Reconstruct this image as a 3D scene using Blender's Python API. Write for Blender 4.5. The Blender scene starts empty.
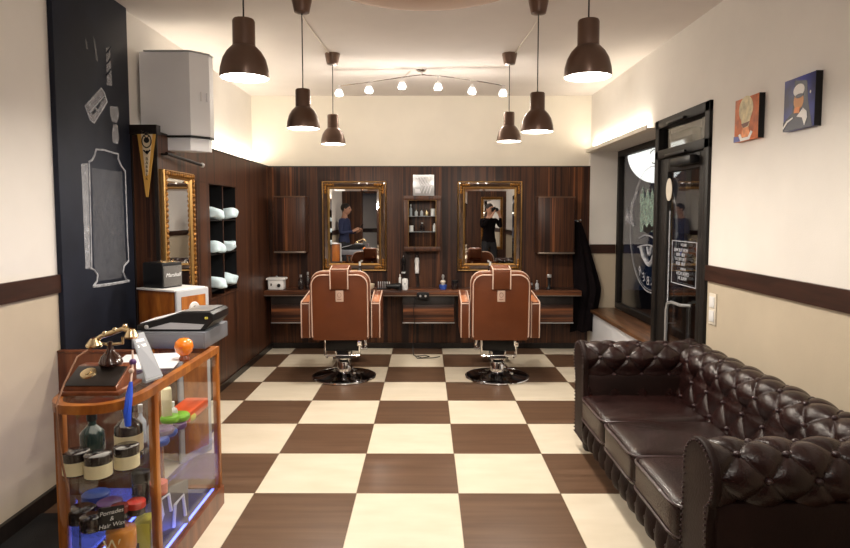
import bpy, bmesh, math, random
from mathutils import Vector, Matrix
random.seed(4)
PI = math.pi
sc = bpy.context.scene
COL = sc.collection

# ------------------------------------------------------------------ camera
F, PITCH, YAW, EYE, CX, CY = 609.0, 0.068, -0.0028, 1.495, 425.0, 257.0
cam_d = bpy.data.cameras.new('camera')
cam = bpy.data.objects.new('camera', cam_d); COL.objects.link(cam)
cam.location = (0, 0, EYE)
cam.rotation_euler = (PI/2 - PITCH, 0, -YAW)
cam_d.sensor_fit = 'HORIZONTAL'; cam_d.sensor_width = 36; cam_d.lens = 36*F/850
cam_d.shift_y = -(274-CY)/850; cam_d.clip_start = 0.05
sc.camera = cam

# ------------------------------------------------------------------ view / world
sc.view_settings.view_transform = 'Standard'; sc.view_settings.look = 'None'
sc.view_settings.gamma = 1; sc.view_settings.use_curve_mapping = False
sc.view_settings.exposure = 0.0
w = bpy.data.worlds.new('night'); sc.world = w; w.use_nodes = True
w.node_tree.nodes['Background'].inputs[0].default_value = (0.02, 0.03, 0.06, 1)
w.node_tree.nodes['Background'].inputs[1].default_value = 0.5
PENDANT_W, NEAR_FILL_W, SPOT_W, COVE_W, GLOBE_FILL_W = 15.5, 3.0, 5.5, 14.0, 21.0
WARM = (1.0, 0.91, 0.79)

def lamp(name, kind, loc, watts, color=WARM, rot=(0, 0, 0), **kw):
    d = bpy.data.lights.new(name, kind); d.energy = watts; d.color = color
    for k, v in kw.items(): setattr(d, k, v)
    o = bpy.data.objects.new(name, d); COL.objects.link(o); o.location = loc; o.rotation_euler = rot
    return o
# light strips lying on the ledges of the room (their housings are built with the walls)
lamp('cove_light', 'AREA', (-1.90, 5.5, 2.075), COVE_W, (1, .9, .72), (PI, 0, 0), shape='RECTANGLE', size=.05, size_y=2.6)
lamp('ledge_light', 'AREA', (1.80, 5.9, 2.235), COVE_W*.45, (1, .9, .72), (PI, 0, 0), shape='RECTANGLE', size=.04, size_y=1.7)

# ------------------------------------------------------------------ projection helper (pixel of the photo -> point of a known plane)
def ray(px, py):
    a = (px-CX)/F; b = -(py-CY)/F
    x, y, z = a, math.cos(PITCH)+b*math.sin(PITCH), -math.sin(PITCH)+b*math.cos(PITCH)
    return x*math.cos(YAW)+y*math.sin(YAW), -x*math.sin(YAW)+y*math.cos(YAW), z
def on(px, py, X=None, Y=None, Z=None):
    r = ray(px, py)
    t = X/r[0] if X is not None else (Y/r[1] if Y is not None else (Z-EYE)/r[2])
    return Vector((r[0]*t, r[1]*t, EYE+r[2]*t))

# ------------------------------------------------------------------ materials
MATS = {}
def mat(name, col=(.8, .8, .8), rough=.5, metal=0.0, coat=0.0, emit=None, es=0.0, alpha=1.0, bump=0.0, bscale=60, vary=0.0, vscale=3, spec=.5):
    if name in MATS: return MATS[name]
    m = bpy.data.materials.new(name); m.use_nodes = True
    n = m.node_tree.nodes; l = m.node_tree.links; b = n['Principled BSDF']
    b.inputs['Base Color'].default_value = (*col, 1); b.inputs['Roughness'].default_value = rough
    b.inputs['Metallic'].default_value = metal; b.inputs['Coat Weight'].default_value = coat
    b.inputs['Specular IOR Level'].default_value = spec
    b.inputs['Alpha'].default_value = alpha
    if emit: b.inputs['Emission Color'].default_value = (*emit, 1); b.inputs['Emission Strength'].default_value = es
    tc = n.new('ShaderNodeTexCoord')
    nz = n.new('ShaderNodeTexNoise'); nz.inputs['Scale'].default_value = vscale; nz.inputs['Detail'].default_value = 4
    l.new(tc.outputs['Object'], nz.inputs['Vector'])
    rp = n.new('ShaderNodeValToRGB'); k = max(vary, .03)
    rp.color_ramp.elements[0].color = (*[c*(1-k) for c in col], 1); rp.color_ramp.elements[0].position = .3
    rp.color_ramp.elements[1].color = (*[min(1, c*(1+k)) for c in col], 1); rp.color_ramp.elements[1].position = .7
    l.new(nz.outputs['Fac'], rp.inputs['Fac']); l.new(rp.outputs['Color'], b.inputs['Base Color'])
    if bump:
        n2 = n.new('ShaderNodeTexNoise'); n2.inputs['Scale'].default_value = bscale; n2.inputs['Detail'].default_value = 3
        l.new(tc.outputs['Object'], n2.inputs['Vector'])
        bp = n.new('ShaderNodeBump'); bp.inputs['Strength'].default_value = bump; bp.inputs['Distance'].default_value = .01
        l.new(n2.outputs['Fac'], bp.inputs['Height']); l.new(bp.outputs['Normal'], b.inputs['Normal'])
    MATS[name] = m; return m

def wood(name, stops, scale, rough=.35, coat=.2, bumpd=.001, detail=5):
    m = bpy.data.materials.new(name); m.use_nodes = True
    n = m.node_tree.nodes; l = m.node_tree.links; b = n['Principled BSDF']
    b.inputs['Specular IOR Level'].default_value = .35; b.inputs['Roughness'].default_value = rough; b.inputs['Coat Weight'].default_value = coat; b.inputs['Coat Roughness'].default_value = .15
    tc = n.new('ShaderNodeTexCoord'); mp = n.new('ShaderNodeMapping'); mp.inputs['Scale'].default_value = scale
    l.new(tc.outputs['Object'], mp.inputs['Vector'])
    nz = n.new('ShaderNodeTexNoise'); nz.inputs['Scale'].default_value = 1; nz.inputs['Detail'].default_value = detail; nz.inputs['Roughness'].default_value = .62
    nz.inputs['Distortion'].default_value = .25
    l.new(mp.outputs[0], nz.inputs['Vector'])
    rp = n.new('ShaderNodeValToRGB'); els = rp.color_ramp.elements
    for i, (p, c) in enumerate(stops):
        e = els[i] if i < 2 else els.new(p)
        e.position = p; e.color = (*c, 1)
    l.new(nz.outputs['Fac'], rp.inputs['Fac']); l.new(rp.outputs['Color'], b.inputs['Base Color'])
    bp = n.new('ShaderNodeBump'); bp.inputs['Strength'].default_value = .3; bp.inputs['Distance'].default_value = bumpd
    l.new(nz.outputs['Fac'], bp.inputs['Height']); l.new(bp.outputs['Normal'], b.inputs['Normal'])
    MATS[name] = m; return m

EB = [(.30, (.010, .005, .004)), (.70, (.24, .088, .034)), (.43, (.026, .011, .008)), (.51, (.088, .033, .015)), (.57, (.034, .014, .009)), (.63, (.135, .050, .021))]
M_ebony = wood('ebony_vertical', EB, (15, 26, .22), .38, .0)
M_ebony_h = wood('ebony_horizontal', [(.3, (.012, .007, .006)), (.72, (.24, .085, .032)), (.45, (.04, .016, .010)), (.55, (.12, .044, .02))], (.6, 9, 28), .38, .0)
M_orange_wood = wood('orange_wood', [(.3, (.16, .040, .006)), (.7, (.52, .19, .030)), (.5, (.31, .095, .015))], (12, 12, 3), .3, .15)
M_red_wood = wood('red_wood', [(.3, (.10, .025, .010)), (.7, (.24, .075, .028))], (14, 14, 2), .35, .3)
M_stripe = wood('stripe_wood', [(.3, (.022, .010, .007)), (.7, (.055, .022, .014))], (3, 3, 30), .4, .1)
M_sill = wood('sill_wood', [(.3, (.05, .022, .010)), (.7, (.22, .10, .045))], (30, 2, 20), .35, .3)
M_black_wood = wood('black_wood', [(.3, (.008, .006, .005)), (.7, (.020, .014, .012))], (20, 20, 2), .4, .1)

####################

Exercise details:
Go from the first line of the data above to the line containing "shape='RECTANGLE', size=.04, size_y=1.7)" and retype exactly those lines, both included, but none of the pictures.

Task response:
Reconstruct this image as a 3D scene using Blender's Python API. Write for Blender 4.5. The Blender scene starts empty.
import bpy, bmesh, math, random
from mathutils import Vector, Matrix
random.seed(4)
PI = math.pi
sc = bpy.context.scene
COL = sc.collection

# ------------------------------------------------------------------ camera
F, PITCH, YAW, EYE, CX, CY = 609.0, 0.068, -0.0028, 1.495, 425.0, 257.0
cam_d = bpy.data.cameras.new('camera')
cam = bpy.data.objects.new('camera', cam_d); COL.objects.link(cam)
cam.location = (0, 0, EYE)
cam.rotation_euler = (PI/2 - PITCH, 0, -YAW)
cam_d.sensor_fit = 'HORIZONTAL'; cam_d.sensor_width = 36; cam_d.lens = 36*F/850
cam_d.shift_y = -(274-CY)/850; cam_d.clip_start = 0.05
sc.camera = cam

# ------------------------------------------------------------------ view / world
sc.view_settings.view_transform = 'Standard'; sc.view_settings.look = 'None'
sc.view_settings.gamma = 1; sc.view_settings.use_curve_mapping = False
sc.view_settings.exposure = 0.0
w = bpy.data.worlds.new('night'); sc.world = w; w.use_nodes = True
w.node_tree.nodes['Background'].inputs[0].default_value = (0.02, 0.03, 0.06, 1)
w.node_tree.nodes['Background'].inputs[1].default_value = 0.5
PENDANT_W, NEAR_FILL_W, SPOT_W, COVE_W, GLOBE_FILL_W = 15.5, 3.0, 5.5, 14.0, 21.0
WARM = (1.0, 0.91, 0.79)

def lamp(name, kind, loc, watts, color=WARM, rot=(0, 0, 0), **kw):
    d = bpy.data.lights.new(name, kind); d.energy = watts; d.color = color
    for k, v in kw.items(): setattr(d, k, v)
    o = bpy.data.objects.new(name, d); COL.objects.link(o); o.location = loc; o.rotation_euler = rot
    return o
# light strips lying on the ledges of the room (their housings are built with the walls)
lamp('cove_light', 'AREA', (-1.90, 5.5, 2.075), COVE_W, (1, .9, .72), (PI, 0, 0), shape='RECTANGLE', size=.05, size_y=2.6)
lamp('ledge_light', 'AREA', (1.80, 5.9, 2.235), COVE_W*.45, (1, .9, .72), (PI, 0, 0), shape='RECTANGLE', size=.04, size_y=1.7)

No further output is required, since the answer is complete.